Tuesday 21 January 2014

Richard II - RSC at The Barbican

I have a work colleague who is a bit of a coffee connoisseur. One lunchtime, she left the office declaring that she was going to try the free coffee being offered to loyalty card holders at a nearby supermarket.

When she came back, we asked her what she thought of the coffee.

“Well,” she said, somewhat unenthusiastically, “There was nothing really wrong with it.”

I laughed at the time, but actually I came out of the RSC’s Richard II at the Barbican on Saturday 18th January feeling the same way.

There was nothing really wrong with the production. But there was nothing particularly inspiring about it either.

David Tennant put in a good performance as the androgynous Richard. Oliver Ford Davies livened things up with his Duke of York. But somehow the production never quite elevated itself above ‘perfectly alright’.

I found myself comparing it throughout to the BBC’s version of the play, which formed part of The Hollow Crown series a year or two ago. I remember watching that version and raving about it afterwards – how beautifully it played with your sympathies and made you uncertain of where your loyalties should lie. How one moment you thought Bolingbroke entirely in the right, and the next you were won over by Richard.

In the BBC version, Rory Kinnear played Bolingbroke as a reasonable, likeable man. In this RSC production, Bolingbroke was a bloodthirsty brute. Both interpretations make sense dramatically, but Bolingbroke never for a moment had my sympathy in this production. But then, nor did Richard for very long.

The programme for the RSC production told us what a risky play this was for Shakespeare to write and to put on. Intellectually, I appreciated that. But there was little in this production that had a similar sense of risk.
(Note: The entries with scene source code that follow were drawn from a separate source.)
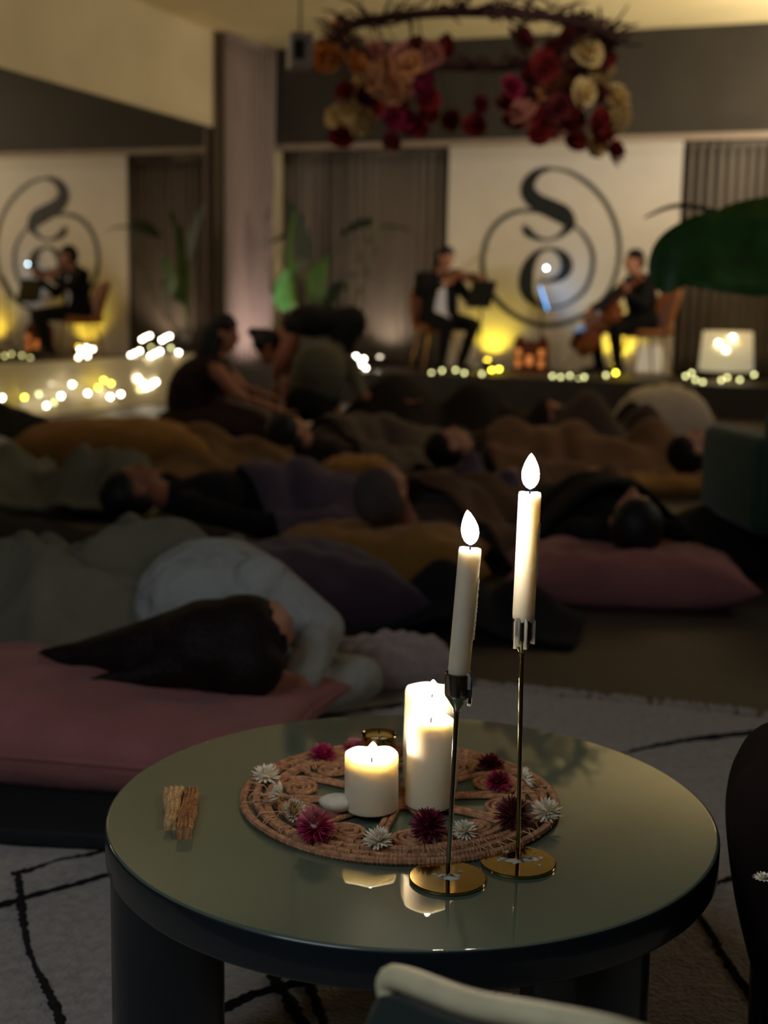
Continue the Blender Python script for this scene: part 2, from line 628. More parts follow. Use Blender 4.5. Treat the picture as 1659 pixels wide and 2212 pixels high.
rug_line([(24, 1890), (60, 1882), (120, 1864), (222, 1842), (330, 1815)], 0.011, 1)
rug_line([(-30, 1963), (30, 1948), (66, 1938), (130, 1922), (228, 1893), (330, 1866)], 0.012, 2)
rug_line([(40, 1886), (46, 1945), (55, 2020), (72, 2080), (105, 2140), (140, 2225)], 0.021, 3)
rug_line([(440, 2185), (487, 2173), (540, 2150), (586, 2137), (680, 2110)], 0.013, 4)
rug_line([(590, 2100), (620, 2150), (670, 2225)], 0.024, 5)
rug_line([(655, 2095), (680, 2150), (705, 2225)], 0.018, 6)
rug_line([(1340, 1633), (1400, 1616), (1500, 1597), (1590, 1586), (1680, 1576), (1850, 1562)], 0.013, 7)
rug_line([(1530, 1915), (1565, 1903), (1600, 1893), (1660, 1880)], 0.014, 8)
rug_line([(1500, 1965), (1530, 2005), (1565, 2065), (1610, 2130), (1670, 2200)], 0.019, 9)
rug_line([(640, 1562), (700, 1549), (790, 1534), (870, 1522)], 0.012, 10)

# ================================================================ WOVEN MAT
m_rope = M('wicker_rope', (206, 152, 110), 0.75, 0.3, 120, 0.25, 300, rgb2=(146, 98, 68))
ml, mr = at_z(513, 1738, HT), at_z(1210, 1746, HT)
mc = (ml + mr) / 2
mfront = at_z(868, 1858, HT)
MR_ = (ml - mr).length / 2
mc = mc.lerp(mfront + CF * MR_, 0.5)
mat_ = thing('woven_mat', (mc.x, mc.y, HT), 'round open-weave wicker mat with scrolls on the green table', 'placemat')
RR = 0.0045


def pol(r, a, z=0.0):
    return V((mc.x, mc.y, HT + RR + z)) + (CR * math.cos(a) + CF * math.sin(a)) * r


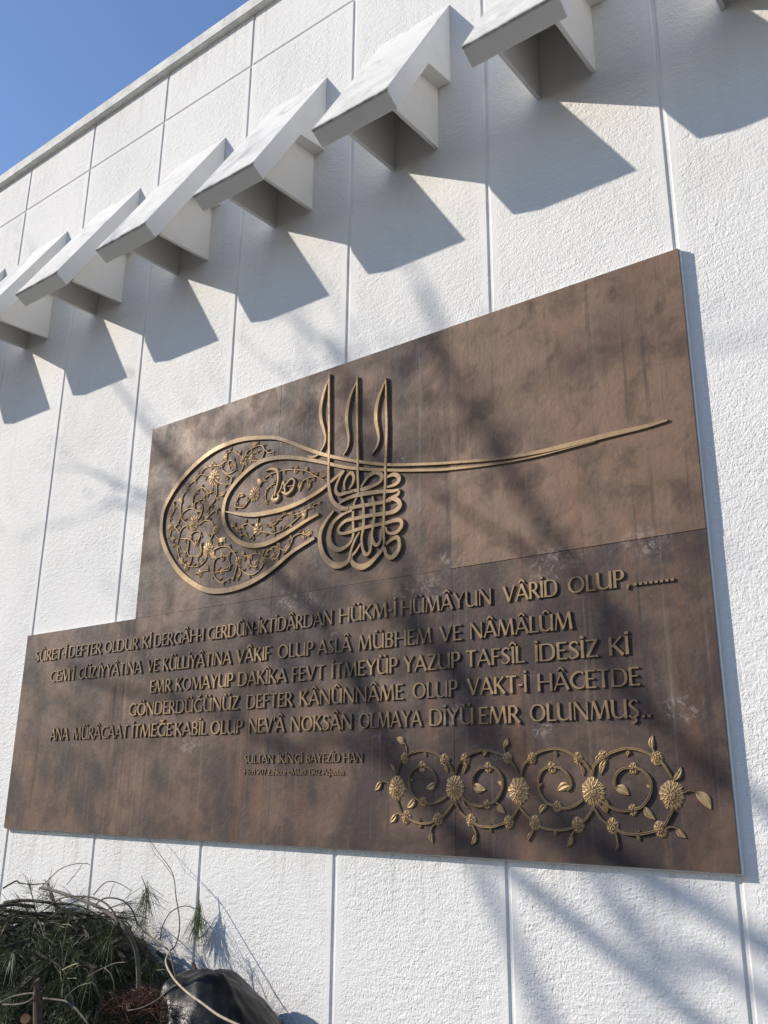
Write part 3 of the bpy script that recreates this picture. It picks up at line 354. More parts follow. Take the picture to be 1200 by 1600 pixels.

One thing I was more inspired by, though, was the Barbican itself. Despite the fact that it’s a hugely confusing building, you can see how carefully designed the whole complex must have been. From the unusual auditorium (with an individual door into each row), to the surrounding estate (a sort of 1960s utopia, hewn from concrete) – the whole construction is a perfect example of its kind.

There are probably all sorts of things wrong with the place, but somehow it’s all exactly right. I just wish Richard II had been a bit more like that.